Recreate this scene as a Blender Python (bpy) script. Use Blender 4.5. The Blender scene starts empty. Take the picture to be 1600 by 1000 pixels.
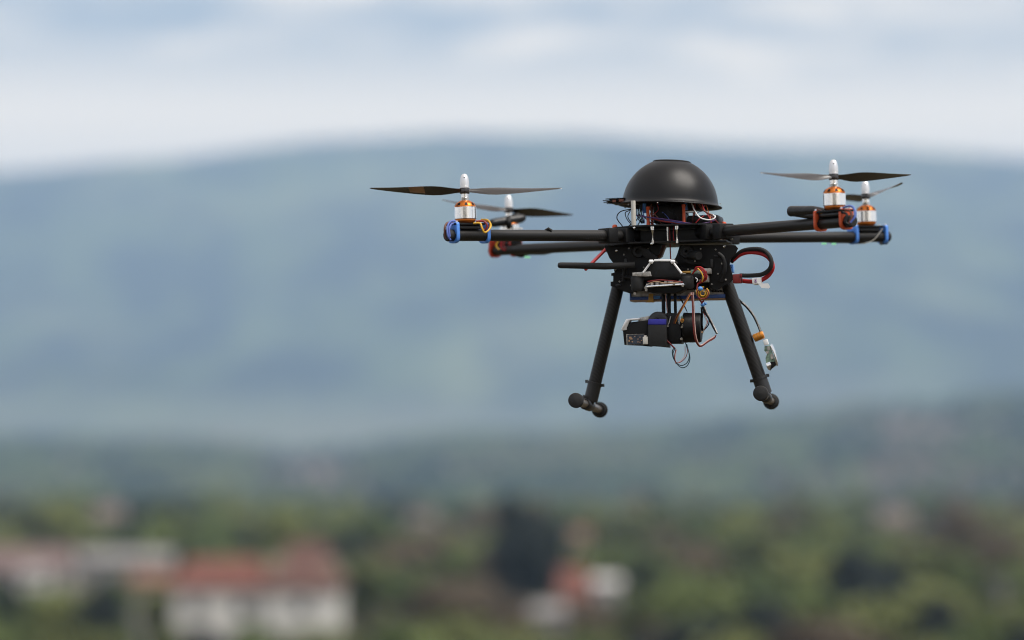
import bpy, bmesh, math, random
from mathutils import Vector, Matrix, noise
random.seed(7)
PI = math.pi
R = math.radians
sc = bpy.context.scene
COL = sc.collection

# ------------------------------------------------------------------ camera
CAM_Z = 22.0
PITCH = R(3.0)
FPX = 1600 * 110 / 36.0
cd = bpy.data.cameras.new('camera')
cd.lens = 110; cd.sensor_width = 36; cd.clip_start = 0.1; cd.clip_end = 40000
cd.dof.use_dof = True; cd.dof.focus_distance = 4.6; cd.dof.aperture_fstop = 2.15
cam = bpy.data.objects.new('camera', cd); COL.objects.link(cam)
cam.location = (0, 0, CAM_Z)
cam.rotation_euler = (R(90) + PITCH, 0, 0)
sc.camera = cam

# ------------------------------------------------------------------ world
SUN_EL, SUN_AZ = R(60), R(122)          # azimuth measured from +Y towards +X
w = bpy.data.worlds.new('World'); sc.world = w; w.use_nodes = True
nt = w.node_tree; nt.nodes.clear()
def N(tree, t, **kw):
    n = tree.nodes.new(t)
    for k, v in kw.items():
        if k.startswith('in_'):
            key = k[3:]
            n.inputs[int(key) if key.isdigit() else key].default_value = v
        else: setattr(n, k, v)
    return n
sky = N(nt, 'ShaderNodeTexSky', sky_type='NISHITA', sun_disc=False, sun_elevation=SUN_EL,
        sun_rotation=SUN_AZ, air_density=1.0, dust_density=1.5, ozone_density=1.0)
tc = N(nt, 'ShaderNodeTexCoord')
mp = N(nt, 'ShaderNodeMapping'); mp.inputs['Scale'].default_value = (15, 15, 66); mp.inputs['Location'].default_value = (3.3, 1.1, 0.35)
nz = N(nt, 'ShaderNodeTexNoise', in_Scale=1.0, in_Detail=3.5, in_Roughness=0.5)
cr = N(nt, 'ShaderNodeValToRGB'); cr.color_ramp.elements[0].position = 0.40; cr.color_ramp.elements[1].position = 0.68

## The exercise
Restate the data above word for word. Do not include the images.

## Answer to this problem
Recreate this scene as a Blender Python (bpy) script. Use Blender 4.5. The Blender scene starts empty. Take the picture to be 1600 by 1000 pixels.
import bpy, bmesh, math, random
from mathutils import Vector, Matrix, noise
random.seed(7)
PI = math.pi
R = math.radians
sc = bpy.context.scene
COL = sc.collection

# ------------------------------------------------------------------ camera
CAM_Z = 22.0
PITCH = R(3.0)
FPX = 1600 * 110 / 36.0
cd = bpy.data.cameras.new('camera')
cd.lens = 110; cd.sensor_width = 36; cd.clip_start = 0.1; cd.clip_end = 40000
cd.dof.use_dof = True; cd.dof.focus_distance = 4.6; cd.dof.aperture_fstop = 2.15
cam = bpy.data.objects.new('camera', cd); COL.objects.link(cam)
cam.location = (0, 0, CAM_Z)
cam.rotation_euler = (R(90) + PITCH, 0, 0)
sc.camera = cam

# ------------------------------------------------------------------ world
SUN_EL, SUN_AZ = R(60), R(122)          # azimuth measured from +Y towards +X
w = bpy.data.worlds.new('World'); sc.world = w; w.use_nodes = True
nt = w.node_tree; nt.nodes.clear()
def N(tree, t, **kw):
    n = tree.nodes.new(t)
    for k, v in kw.items():
        if k.startswith('in_'):
            key = k[3:]
            n.inputs[int(key) if key.isdigit() else key].default_value = v
        else: setattr(n, k, v)
    return n
sky = N(nt, 'ShaderNodeTexSky', sky_type='NISHITA', sun_disc=False, sun_elevation=SUN_EL,
        sun_rotation=SUN_AZ, air_density=1.0, dust_density=1.5, ozone_density=1.0)
tc = N(nt, 'ShaderNodeTexCoord')
mp = N(nt, 'ShaderNodeMapping'); mp.inputs['Scale'].default_value = (15, 15, 66); mp.inputs['Location'].default_value = (3.3, 1.1, 0.35)
nz = N(nt, 'ShaderNodeTexNoise', in_Scale=1.0, in_Detail=3.5, in_Roughness=0.5)
cr = N(nt, 'ShaderNodeValToRGB'); cr.color_ramp.elements[0].position = 0.40; cr.color_ramp.elements[1].position = 0.68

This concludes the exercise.